Usted está aquí: lunes 21 de marzo de 2005 Cultura Los instantes

Hermann Bellinghausen

Los instantes

En un millón, en los miles de millones de instantes que transcurren diacrónicos, sincrónicos y anacrónicos a lo ancho y hondo de la ciudad: conexiones alámbricas e inalámbricas, una síncopa de bits en surtidor, encuentros inconclusos, evasiones incompletas, consumaciones pospuestas; ni siquiera la coraza de lámina y cristal de los carros particulares nos pone a buen resguardo de los instantes de roce que dispara la ametralladora de los segundos.

¿Cómo es que habiendo tantos instantes, no alcancen, es decir, no rindan para nada? Y el Tántalo que llevamos dentro no da respiro.

¿Qué misteriosa conjunción de azares enlaza, en un bloque de tiempo, dos o más destinos que no se suponía que fueran a unirse jamás? Pero los instantes están loquísimos y corren, no hay chance de ponerles un estate quieto. Digo, no alcanzan las manos. Vaya lío.

Permanentemente. A todos les ocurre, si se despegan un rato de la televisión (condición sine qua non para que algo sí suceda) y salen a la calle (cualquier calle). Es inevitable, como el aire. Tan frecuente que no nos percatamos; creemos que no pasa nada.

Una sensación generalizada de lo inconcluso, de tiempo que no rinde, de días que concluyen demasiado pronto, o son angostos, y corren como el mercurio. Miramos con nostalgia las agendas, esa pobre garantía de futuro, llegamos tarde a las citas, y la noche nos alcanza cuando aún estamos a medias.

Ni el más sólido temperamento se salva de una cierta neurosis de adaptación y sobrevivencia. Cuidarse de, por ejemplo, las estrecheces económicas, el teléfono descompuesto, la delincuencia. Y luego que los poderosos son tan delincuentes. Y mucho delincuente se hace poderoso. Unos y otros, para delinquir, necesitan adueñarse de nuestros instantes. A su modo y para sus particulares fines, echan todas sus conexiones como jaurías al espacio vital de las personas y nos hacen creer que se diluyen en el conjunto.

Pero la atmósfera de los instantes desaforados no diluye nada, sólo se espesa más con cada sucesión de millones de instantes. Hay que tenerlo presente. Llevarles la cuenta sería estratosférica e inútil, como si te suspendieras en las interfases del cosmos y alguien te dijera: "Ahora, a contar estrellas, medir los años luz y sentirte diminuto, partícula enana". Como aquella resaca que dejaban los libros de explicaciones científicas que escribía Isaac Asimov.

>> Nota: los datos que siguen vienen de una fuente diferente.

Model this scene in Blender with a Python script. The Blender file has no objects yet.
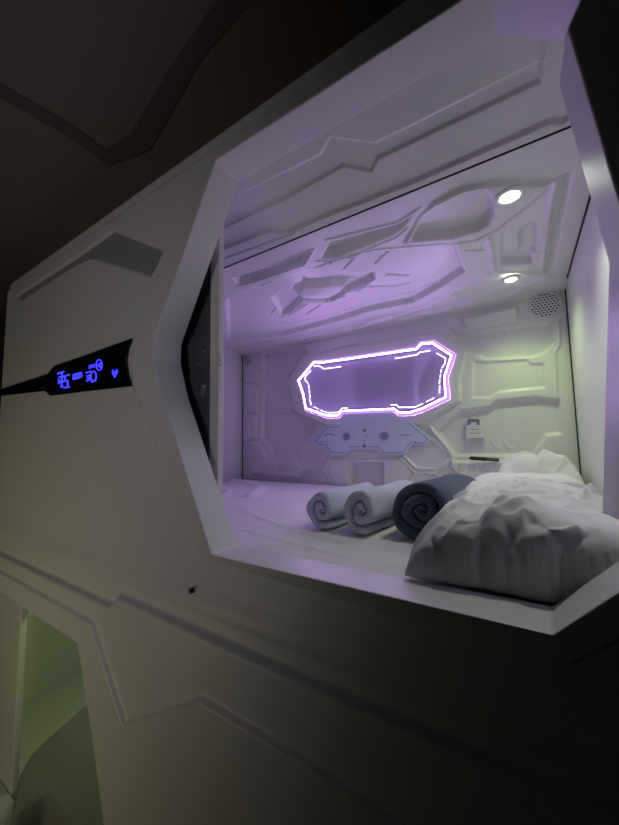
import bpy, bmesh, math, random
import numpy as np
from mathutils import Vector, Matrix, noise
from mathutils.geometry import tessellate_polygon

S = bpy.context.scene
COL = S.collection
random.seed(4)

# ------------------------------------------------------------------ camera
CX, CY = 309.5, 412.5
H = 1.75                                   # eye height above the corridor floor
VX, VY = (-219.0, 449.0), (522.0, 437.0)   # vanishing points of the pod's length and depth
FPX = math.sqrt(-((VX[0]-CX)*(VY[0]-CX) + (VX[1]-CY)*(VY[1]-CY)))
_n = lambda v: v/np.linalg.norm(v)
_Y = _n(np.array([VY[0]-CX, -(VY[1]-CY), -FPX]))
_X = _n(-np.array([VX[0]-CX, -(VX[1]-CY), -FPX]))
_Z = np.cross(_X, _Y)
RM = np.array([_X, _Y, _Z])
cam_d = bpy.data.cameras.new('camera')
cam = bpy.data.objects.new('camera', cam_d)
COL.objects.link(cam)
cam_d.sensor_fit = 'HORIZONTAL'
cam_d.sensor_width = 36
cam_d.lens = FPX*36/619
cam_d.clip_start = 0.01
m4 = Matrix([list(RM[0])+[0], list(RM[1])+[0], list(RM[2])+[H], [0, 0, 0, 1]])
cam.matrix_world = m4
S.camera = cam

EYE = np.array([0, 0, H])
def on_plane(px, py, O, N):
    d = RM @ np.array([px-CX, -(py-CY), -FPX])
    t = np.dot(np.array(O)-EYE, N)/np.dot(d, N)
    return EYE + d*t
def at_y(px, py, y): return on_plane(px, py, (0, y, 0), (0, 1, 0))
def at_z(px, py, z): return on_plane(px, py, (0, 0, z), (0, 0, 1))
def at_x(px, py, x): return on_plane(px, py, (x, 0, 0), (1, 0, 0))

# ------------------------------------------------------------------ materials
def mat(name, col, rough=0.4, metal=0.0, spec=0.5, emit=None, es=0.0, coat=0.0, bump=None, sheen=0.0):
    m = bpy.data.materials.new(name); m.use_nodes = True
    nt = m.node_tree; b = nt.nodes['Principled BSDF']
    b.inputs['Base Color'].default_value = (*col, 1)
    b.inputs['Roughness'].default_value = rough
    b.inputs['Metallic'].default_value = metal
    b.inputs['Specular IOR Level'].default_value = spec
    b.inputs['Coat Weight'].default_value = coat
    b.inputs['Sheen Weight'].default_value = sheen
    if emit:
        b.inputs['Emission Color'].default_value = (*emit, 1)
        b.inputs['Emission Strength'].default_value = es
    if bump:
        tc = nt.nodes.new('ShaderNodeTexCoord')
        nz = nt.nodes.new('ShaderNodeTexNoise'); nz.inputs['Scale'].default_value = bump[0]
        nz.inputs['Detail'].default_value = 4
        bp = nt.nodes.new('ShaderNodeBump'); bp.inputs['Strength'].default_value = bump[1]
        bp.inputs['Distance'].default_value = bump[2]
        nt.links.new(tc.outputs['Object'], nz.inputs['Vector'])
        nt.links.new(nz.outputs['Fac'], bp.inputs['Height'])
        nt.links.new(bp.outputs['Normal'], b.inputs['Normal'])
    return m

PLASTIC = mat('white_abs', (0.80, 0.80, 0.80), 0.30, spec=0.5)
SHELL = mat('white_shell', (0.74, 0.74, 0.74), 0.42)
FRAMEM = mat('white_frame', (0.80, 0.80, 0.80), 0.36)
FACETSHADE = mat('facet_shade_grey', (0.33, 0.33, 0.33), 0.45)  # shade of the tilted chevron facet, put in as grey
DOORSHADE_RUB = mat('door_shade_rub', (0.12, 0.12, 0.125), 0.35)  # white door's shade put in as dark grey; also the rub mark
BLACKGLASS = mat('black_glass', (0.008, 0.008, 0.01), 0.12)
BLACK = mat('black_plastic', (0.01, 0.01, 0.012), 0.4)
DARK = mat('dark_gap', (0.02, 0.02, 0.02), 0.8)
BLUE = mat('blue_glyph', (0.02, 0.02, 0.3), 0.4, emit=(0.03, 0.03, 1.0), es=2.2)
LED = mat('led_rim', (0.25, 0.12, 0.35), 0.5, emit=(0.72, 0.34, 1.0), es=0.75)
STRIP = mat('led_strip', (0.8, 0.7, 0.9), 0.4, emit=(0.60, 0.35, 1.0), es=56.0)
LEDW = mat('led_line', (0.8, 0.7, 0.9), 0.4, emit=(0.85, 0.75, 1.0), es=2.0)
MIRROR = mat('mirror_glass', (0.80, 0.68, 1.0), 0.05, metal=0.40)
LENS = mat('downlight_lens', (0.9, 0.9, 0.9), 0.4, emit=(0.80, 1.0, 0.72), es=9.0)
BEZEL = mat('downlight_bezel', (0.85, 0.86, 0.82), 0.3)
PANELBLUE = mat('panel_blue_grey', (0.72, 0.80, 0.98), 0.35)
GREYPRINT = mat('grey_print', (0.20, 0.22, 0.30), 0.5)
SHEET = mat('white_cotton', (0.80, 0.79, 0.80), 0.85, spec=0.2, bump=(260, 0.25, 0.002), sheen=0.2)
TOWELW = mat('pale_towel', (0.66, 0.70, 0.84), 0.95, spec=0.1, bump=(220, 1.0, 0.006), sheen=0.3)
TOWELB = mat('navy_towel', (0.085, 0.12, 0.19), 0.95, spec=0.1, bump=(200, 1.0, 0.008), sheen=0.35)
QUILT = mat('grey_quilt', (0.27, 0.27, 0.26), 0.9, spec=0.15, bump=(300, 0.5, 0.003))
CEILDARK = mat('corridor_ceiling_paint', (0.22, 0.18, 0.17), 0.45)
CEILSHADE = mat('ceiling_beam_shadow', (0.13, 0.10, 0.095), 0.5)  # darker tone painted for a beam's shadow
CORR = mat('corridor_wall_paint', (0.12, 0.11, 0.11), 0.7)
FLOORM = mat('corridor_floor_vinyl', (0.10, 0.09, 0.08), 0.5, bump=(40, 0.2, 0.002))
STEEL = mat('brushed_steel', (0.6, 0.6, 0.6), 0.3, metal=1.0)

# ------------------------------------------------------------------ object helpers
def link(name, me, m, parent=None, smooth=False):
    o = bpy.data.objects.new(name, me); COL.objects.link(o)
    if m: me.materials.append(m)
    if parent: o.parent = parent
    if smooth:
        for p in me.polygons: p.use_smooth = True
    return o
def mesh(name, vs, fs, m, parent=None, smooth=False):
    me = bpy.data.meshes.new(name)
    if parent is not None:
        L = parent.location
        p = parent.parent
        off = Vector(L)
        while p is not None: off += p.location; p = p.parent
        vs = [(v[0]-off[0], v[1]-off[1], v[2]-off[2]) for v in vs]
    me.from_pydata([tuple(map(float, v)) for v in vs], [], [list(map(int, f)) for f in fs]); me.update()
    bm = bmesh.new(); bm.from_mesh(me); bmesh.ops.recalc_face_normals(bm, faces=bm.faces); bm.to_mesh(me); bm.free()
    return link(name, me, m, parent, smooth)
def struct(o): o['kind'] = 'structure'; return o
def thing(name, label, cat, loc=(0, 0, 0), group=None):
    o = bpy.data.objects.new(name, None); COL.objects.link(o)
    o.location = loc; o.empty_display_size = 0.05
    return tag(o, label, cat, group)
def tag(o, label, cat, group=None):
    o['label'] = label; o['category'] = cat
    if group: o['group'] = group
    return o
def bevel(o, w, seg=2, angle=30):
    b = o.modifiers.new('bevel', 'BEVEL'); b.width = w; b.segments = seg
    b.limit_method = 'ANGLE'; b.angle_limit = math.radians(angle)
    for p in o.data.polygons: p.use_smooth = True
    w2 = o.modifiers.new('wn', 'WEIGHTED_NORMAL'); w2.keep_sharp = True
    return o
def box(x0, x1, y0, y1, z0, z1):
    vs = [(x, y, z) for x in (x0, x1) for y in (y0, y1) for z in (z0, z1)]
    fs = [(0, 1, 3, 2), (4, 6, 7, 5), (0, 4, 5, 1), (2, 3, 7, 6), (0, 2, 6, 4), (1, 5, 7, 3)]
    return vs, fs
def merge(parts):
    V, F = [], []
    for vs, fs in parts:
        n = len(V); V += [tuple(v) for v in vs]; F += [tuple(i+n for i in f) for f in fs]
    return V, F
def prism(poly, d):
    """poly: list of 3D points; d: offset vector -> closed prism"""
    n = len(poly); d = np.array(d, float)
    vs = [tuple(p) for p in poly] + [tuple(np.array(p)+d) for p in poly]
    fs = [(i, (i+1) % n, n+(i+1) % n, n+i) for i in range(n)]
    tri = tessellate_polygon([[Vector(p) for p in poly]])
    fs += [tuple(t) for t in tri] + [tuple(n+i for i in reversed(t)) for t in tri]
    return vs, fs
def disc(c, r, axis, h, n=32, r2=None):
    """cylinder from c along axis*h"""
    a = Vector(axis).normalized(); u = a.orthogonal().normalized(); v = a.cross(u)
    r2 = r if r2 is None else r2
    vs = []
    for k, (rr, t) in enumerate(((r, 0), (r2, h))):
        for i in range(n):
            an = 2*math.pi*i/n
            vs.append(tuple(Vector(c)+a*t+u*rr*math.cos(an)+v*rr*math.sin(an)))
    fs = [(i, (i+1) % n, n+(i+1) % n, n+i) for i in range(n)] + [tuple(range(n))[::-1], tuple(range(n, 2*n))]
    return vs, fs
def ringmesh(c, r0, r1, axis, h, n=40):
    """annulus with a height h, outer r1 inner r0"""
    a = Vector(axis).normalized(); u = a.orthogonal().normalized(); v = a.cross(u)
    vs = []
    for rr, t in ((r1, 0), (r1, h*.6), ((r0+r1)/2, h), (r0, h*.7), (r0, 0)):
        for i in range(n):
            an = 2*math.pi*i/n
            vs.append(tuple(Vector(c)+a*t+u*rr*math.cos(an)+v*rr*math.sin(an)))
    fs = []
    for k in range(4):
        for i in range(n):
            fs.append((k*n+i, k*n+(i+1) % n, (k+1)*n+(i+1) % n, (k+1)*n+i))
    return vs, fs

# ------------------------------------------------------------------ moulded relief panels
def sdf_poly(U, V, P):
    P = np.asarray(P, float); n = len(P)
    d = np.full(U.shape, 1e9); s = np.ones(U.shape)
    for i in range(n):
        a = P[i]; b = P[(i-1) % n]
        ex, ey = b-a; wx = U-a[0]; wy = V-a[1]
        t = np.clip((wx*ex+wy*ey)/max(ex*ex+ey*ey, 1e-12), 0, 1)
        d = np.minimum(d, (wx-ex*t)**2+(wy-ey*t)**2)
        c1 = V >= a[1]; c2 = V < b[1]; c3 = ex*wy > ey*wx
        fl = (c1 & c2 & c3) | (~c1 & ~c2 & ~c3)
        s = np.where(fl, -s, s)
    return s*np.sqrt(d)
def dist_line(U, V, L):
    d = np.full(U.shape, 1e9)
    for a, b in zip(L[:-1], L[1:]):
        ex, ey = b[0]-a[0], b[1]-a[1]; wx = U-a[0]; wy = V-a[1]
        t = np.clip((wx*ex+wy*ey)/max(ex*ex+ey*ey, 1e-12), 0, 1)
        d = np.minimum(d, (wx-ex*t)**2+(wy-ey*t)**2)
    return np.sqrt(d)
def smooth(t):
    t = np.clip(t, 0, 1); return t*t*(3-2*t)

class Plane:
    def __init__(s, O, U, V, N):
        s.O, s.U, s.V, s.N = [np.array(a, float) for a in (O, U, V, N)]
    def uv(s, px, py):
        p = on_plane(px, py, s.O, s.N)-s.O
        return (float(np.dot(p, s.U)), float(np.dot(p, s.V)))
    def uvs(s, pts): return [s.uv(*p) for p in pts]
    def pt(s, u, v, h=0): return s.O+s.U*u+s.V*v+s.N*h

def relief(name, pl, u0, u1, v0, v1, step, feats, m, parent=None, hole=None, base=None):
    nu = max(2, int(round((u1-u0)/step))+1); nv = max(2, int(round((v1-v0)/step))+1)
    us = np.linspace(u0, u1, nu); vs = np.linspace(v0, v1, nv)
    U, V = np.meshgrid(us, vs, indexing='ij')
    Hh = np.zeros(U.shape) if base is None else base(U, V)
    for f in feats:
        if f[0] == 'P':      # polygon plate raised by f[2] over a bevel of f[3]
            Hh = Hh + f[2]*smooth(-sdf_poly(U, V, f[1])/f[3])
        elif f[0] == 'L':    # rounded line, height f[2], half width f[3]
            Hh = Hh + f[2]*smooth(1-dist_line(U, V, f[1])/f[3])
        elif f[0] == 'G':    # soft mound, centre, radii, height
            q = ((U-f[1][0])/f[2][0])**2+((V-f[1][1])/f[2][1])**2
            Hh = Hh+f[3]*np.exp(-q)
    pts = pl.O+U[..., None]*pl.U+V[..., None]*pl.V+Hh[..., None]*pl.N
    verts = pts.reshape(-1, 3)
    idx = np.arange(nu*nv).reshape(nu, nv)
    q = np.stack([idx[:-1, :-1], idx[1:, :-1], idx[1:, 1:], idx[:-1, 1:]], -1).reshape(-1, 4)
    if hole is not None:
        uc = (U[:-1, :-1]+U[1:, 1:]).reshape(-1)/2; vc = (V[:-1, :-1]+V[1:, 1:]).reshape(-1)/2
        q = q[sdf_poly(uc, vc, hole) > 0]
    if np.dot(np.cross(pl.U, pl.V), pl.N) < 0: q = q[:, ::-1]
    me = bpy.data.meshes.new(name)
    if parent is not None: verts = verts-np.array(parent.location)
    me.vertices.add(len(verts)); me.vertices.foreach_set('co', verts.reshape(-1))
    me.loops.add(len(q)*4); me.loops.foreach_set('vertex_index', q.reshape(-1).astype(np.int32))
    me.polygons.add(len(q)); me.polygons.foreach_set('loop_start', np.arange(0, len(q)*4, 4, dtype=np.int32))
    me.polygons.foreach_set('loop_total', np.full(len(q), 4, dtype=np.int32))
    me.update(calc_edges=True); me.validate()
    return link(name, me, m, parent, smooth=True)

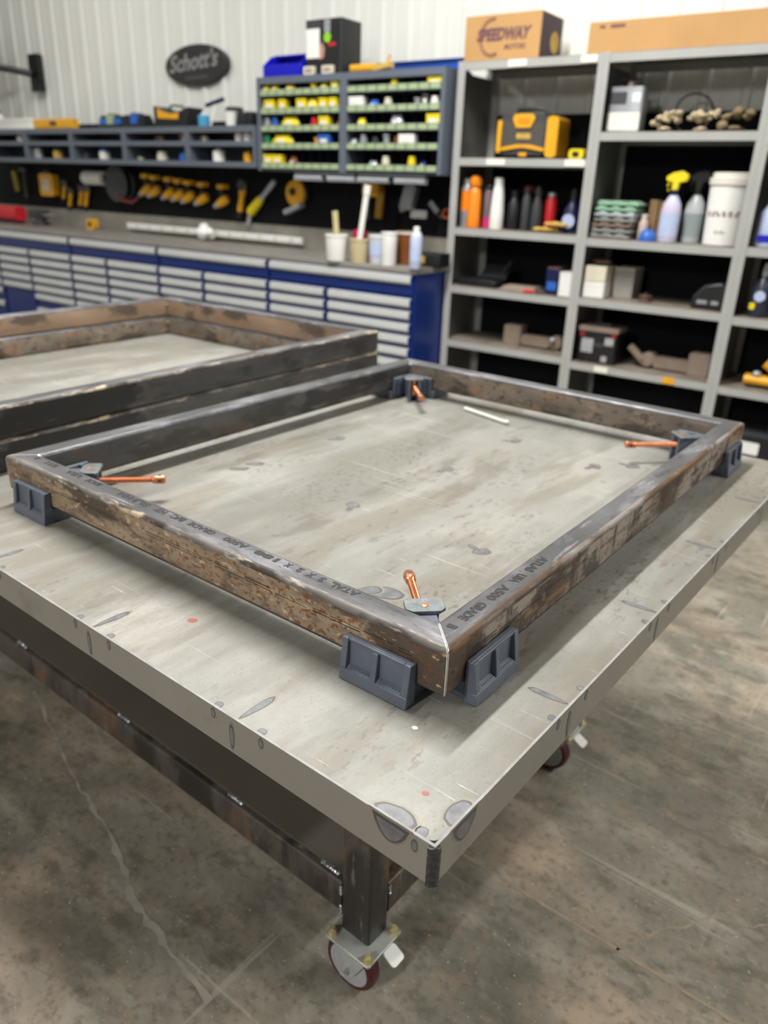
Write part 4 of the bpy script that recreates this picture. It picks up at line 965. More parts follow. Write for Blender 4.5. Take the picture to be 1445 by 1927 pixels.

Inmanejables por completo, los instantes en cardumen nos chorrean entre los dedos, resbalan, y si nos detenemos a pensarlo, nos distraemos y corremos el riesgo de pasmarnos y perder el tren, el avión, el norte.

No resta sino seguir adelante. Conectar sin quemarse. Desenchufar a tiempo, escurrirse aquí, clavarse allá, flotar en los caudales del diluvio de instantes, que cual arca de Noé nos salve los ojos de darle una probada al caos. Es un modo de vida multitudinario donde a nadie se le ocurre decir "pícale y sácate, ahí se ven, cambio y fuera, aquí me bajo". Aparte de que no se puede. No queda sino meterle al fierro, navegar sin altos, descansar de pie, irse como alma que lleva el diablo (aunque no la lleve).

Ni las ondas electromagnéticas, ni la fibra óptica, ni los bits cósmicos, ni las vibras de la sinrazón programada. Nada garantiza que los instantes se acomoden o tranquilicen. Van tendidos las 24 horas del día, domingos y feriados incluidos, a flor de piel, o debajo de los puentes y las piedras. Atorados en su fijeza, entre la ilusión y el espanto.